Food & Feed Research


Volume 46, Issue 1
biopolymer film, pumpkin oil cake, composite, synthesis, characterisation
TOOLS Creative Commons License
Nevena M. Hromiš*, Senka Z. Popović, Danijela Z. Šuput, Sandra N. Bulut, Vera L. Lazić
University of Novi Sad, Faculty of Technology, 21000 Novi Sad, Bulevar cara Lazara 1, Serbia


Packaging is inseparable retainer of almost all food products. However, most of produced packaging ends as packaging waste after consumption of the product. Increasing amounts of packaging waste that should be managed represents serious challange of every modern society. There are many different approaches to addres this subject, amongst which biodegradable, natural biopolymer-based or even edible packaging holds considerable potential. In this paper, a by-product of edible oil industry, left after completed extraction by cold pressing of oil from hulles of pumpkin seeds, was used to produce biopolymer packaging films. Pumpkin oil cake was used to produce composite bio-based films. Different filtration of film forming suspension was applied in order to test composite film production using different filtration fractions, leading to higher process yield and minimizing waste.
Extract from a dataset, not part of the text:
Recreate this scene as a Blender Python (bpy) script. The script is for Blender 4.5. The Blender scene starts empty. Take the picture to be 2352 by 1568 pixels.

In addition, films were casted on surface, about ten times larger comparing to the cast surface typically reported for these types of films in the literature, in order to test the possibility for commercial production and scale up process. Also, casted mass of film forming suspension was varied in order to define minimal casting mass per unit area. Presented results showed that biopolymer films based on the pumpkin oil cake can be successfully produced in sheets (50x35 cm), compared to films earlier produced in the form of discs with diameter 12 cm. Different filtration fractions from initial film forming suspension can be used for film formation, leading to increased production yield. Different filtration fractions lead to different film properties that should be adjusted according to selected application. Casted mass of film forming suspension was successfully decreased (comparing to earlier literature data) without compromising film functional properties and minimal casting mass was defined as 26 g/m2.